NASA Astronaut Michael Hopkins Recounts The Horrific Incident When A Crew Member Almost Died During Spacewalk

Astronaut Michael Hopkins being helped by officials after his successful landing in Kazakhstan in March 2014.
Bill Ingalls/NASA / Getty Images

Recently, NASA astronaut Col. Michael Hopkins was at the Otago Museum Planetarium, New Zealand, to talk to young students of Dunedin School and inspire them by sharing some interesting stories about the life of astronauts.

Addressing the students, Col. Hopkins said lots of emotions go through the astronauts when they go out on a spacewalk for the first time.

“There’s the excitement of going out on a spacewalk, but then there’s also a little bit of that nervousness as well, about having to perform in the vacuum outside the space station,” Col. Hopkins said.

According to Otago Daily Times, Col. Hopkins, 49, talked about a horrific incident in which a crew member nearly died during a spacewalk due to malfunctioning of his spacesuit.

“That was clearly an emergency type of situation and they had to abort the mission and get him in as quickly as possible.”

Col. Hopkins was referring to the July 2013 incident when a spacesuit leak almost drowned Italian astronaut Luca Parmitano during his spacewalk. According to Space.com, the spacesuit helmet of Parmitano was flooded with cold water, which forced the ground staff to abort the spacewalk immediately.

Later, Parmitano revealed that the water in his helmet had covered his eyes, nose, ears, and part of his mouth, making it difficult for him to see, hear, breathe, and even communicate.

Col. Hopkins said when he arrived at the International Space Station (ISS) in September 2013, he was assigned the job of fixing that faulty spacesuit. It was a difficult task for him as those spacesuits were designed during the space shuttle era and could be better repaired on the ground only. Hopkins, however, managed to fix the spacesuit for a spacewalk.
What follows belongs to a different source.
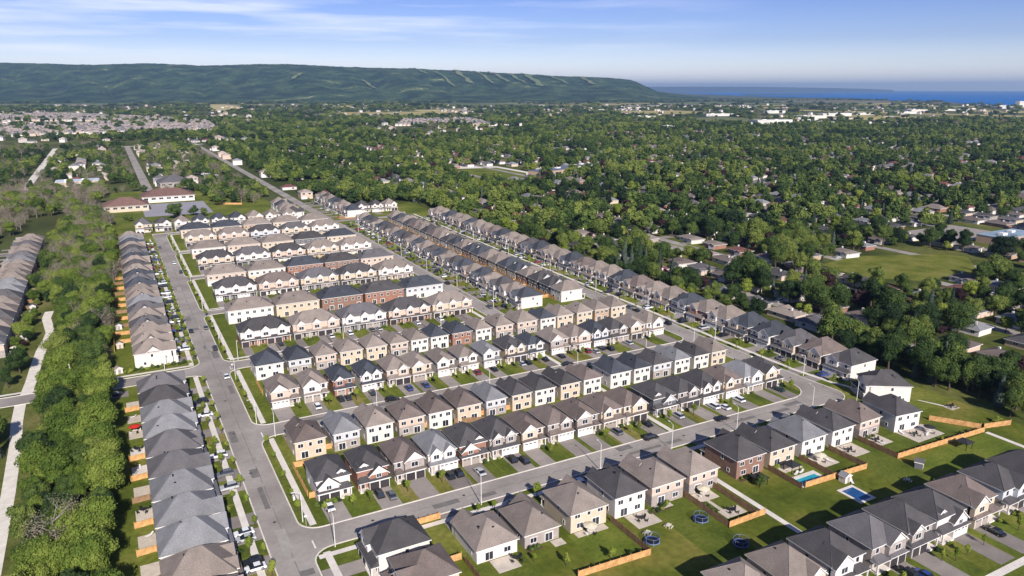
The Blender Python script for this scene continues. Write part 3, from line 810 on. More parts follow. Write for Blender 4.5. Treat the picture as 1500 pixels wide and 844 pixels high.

He also revealed that NASA’s ground staff had not planned any spacewalk for him during his stay onboard the ISS, but when a cooling system on the ISS failed, the ground staff decided to send astronauts out to repair the system. The staff told Hopkins that he would be going out on a spacewalk and that he would be wearing the same spacesuit that he had recently fixed.

“That certainly makes you pause and think, OK I hope I did a good job.”

He said he was initially nervous about his first spacewalk but eventually performed it without any glitch.

According to NASA, Michael S. Hopkins, a Missouri native, completed his Master’s degree in Aerospace Engineering from the Stanford University in 1992 and then joined the U.S. Air Force as an officer. In 2009, he was selected by NASA for the 20th astronaut class.

Hopkins’ first space trip happened in 2013 as a member of the Expedition 37/38 crew. He was launched from the Baikonur Cosmodrome in Kazakhstan in September 2013 and spent 166 days onboard the ISS before returning to Earth. During this space trip, he also performed two spacewalks to change out a faulty pump module.

Currently, Col. Hopkins supports the ISS operations at NASA’s Johnson Space Center.